■ MATERIAL

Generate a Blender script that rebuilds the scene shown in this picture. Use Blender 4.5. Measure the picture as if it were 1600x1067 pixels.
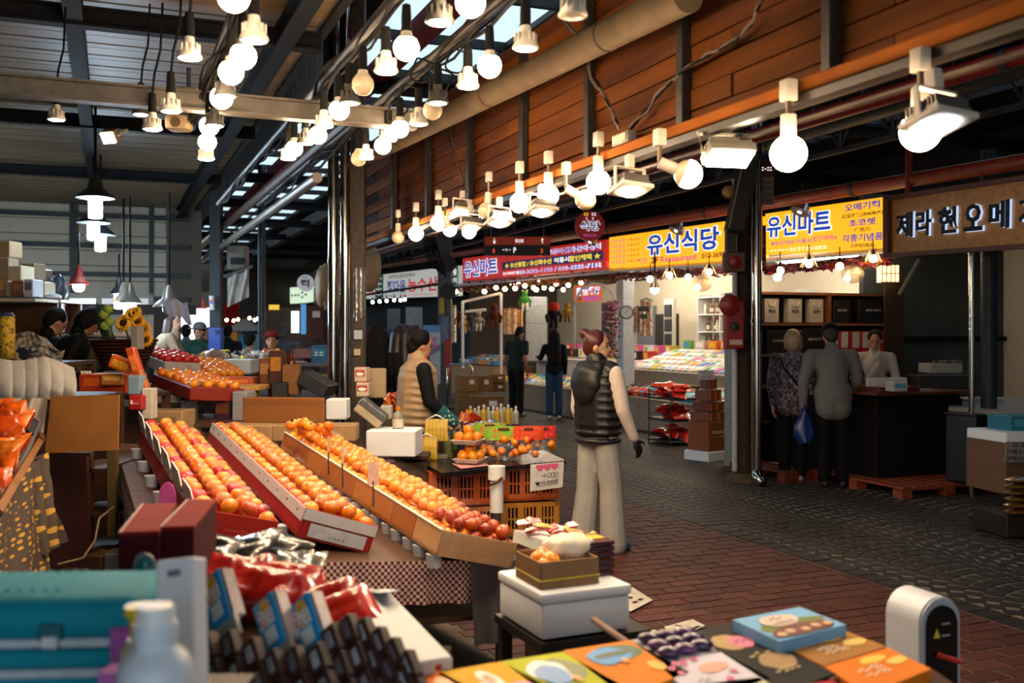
import bpy, bmesh, math, random
from mathutils import Matrix, Vector, noise as mnoise
R = math.radians
sc = bpy.context.scene
for o in list(bpy.data.objects): bpy.data.objects.remove(o)
rnd = random.Random(7)

# ---------------------------------------------------------------- camera, sky, exposure
F, CX, HY, CZ = 1556.0, 800.0, 520.0, 1.58      # focal length in pixels (1600 wide), horizon row, eye height
cam_d = bpy.data.cameras.new('camera'); cam = bpy.data.objects.new('camera', cam_d)
sc.collection.objects.link(cam); sc.camera = cam
cam.location = (0, 0, CZ); cam.rotation_euler = (R(90), 0, 0)
cam_d.sensor_width = 36; cam_d.lens = 36*F/1600; cam_d.shift_y = -(533.5-HY)/1600
cam_d.clip_start = .05; cam_d.clip_end = 200
cam_d.dof.use_dof = True; cam_d.dof.focus_distance = 6.8; cam_d.dof.aperture_fstop = 2.6
w = bpy.data.worlds.new('World'); sc.world = w; w.use_nodes = True
bg = w.node_tree.nodes['Background']; bg.inputs[0].default_value = (.80, .91, 1, 1); bg.inputs[1].default_value = 2.2
vs = sc.view_settings; vs.view_transform = 'Standard'; vs.look = 'None'; vs.gamma = 1; vs.use_curve_mapping = False
vs.exposure = 0.0
sc.cycles.use_denoising = True
sc.cycles.max_bounces = 4; sc.cycles.diffuse_bounces = 2; sc.cycles.glossy_bounces = 2; sc.cycles.adaptive_threshold = .05; sc.cycles.transparent_max_bounces = 8
sc.cycles.sample_clamp_indirect = 4; sc.cycles.caustics_reflective = False; sc.cycles.caustics_refractive = False
GLOBE_W = 130.0        # brightness of the bulbs' glass

# ---------------------------------------------------------------- geometry helpers
LA = R(22); LC, LS = math.cos(LA), math.sin(LA)
LM = Matrix.Rotation(LA, 4, 'Z')                # lane frame: (across the lane, along the lane, up)
def W(px, py, d): return Vector(((px-CX)*d/F, d, CZ+(HY-py)*d/F))
def G(px, py, z=0.0): return W(px, py, (CZ-z)*F/(py-HY))
def ZP(px, py, z): return W(px, py, (z-CZ)*F/(HY-py))
def L(v, u, z=0.0): return Vector((v*LC-u*LS, v*LS+u*LC, z))
def toL(p): return (p[0]*LC+p[1]*LS, -p[0]*LS+p[1]*LC)
def LV(px, py, v): return W(px, py, v/((px-CX)/F*LC+LS))      # point on the lane plane across = v
def LU(px, py, u): return W(px, py, u/(-(px-CX)/F*LS+LC))     # point on the plane along = u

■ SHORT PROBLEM
Without the pictures, please reproduce each line of the listing above exactly, from the first one through the line bearing "rnd = random.Random(7)".

■ FULL ANSWER
Generate a Blender script that rebuilds the scene shown in this picture. Use Blender 4.5. Measure the picture as if it were 1600x1067 pixels.
import bpy, bmesh, math, random
from mathutils import Matrix, Vector, noise as mnoise
R = math.radians
sc = bpy.context.scene
for o in list(bpy.data.objects): bpy.data.objects.remove(o)
rnd = random.Random(7)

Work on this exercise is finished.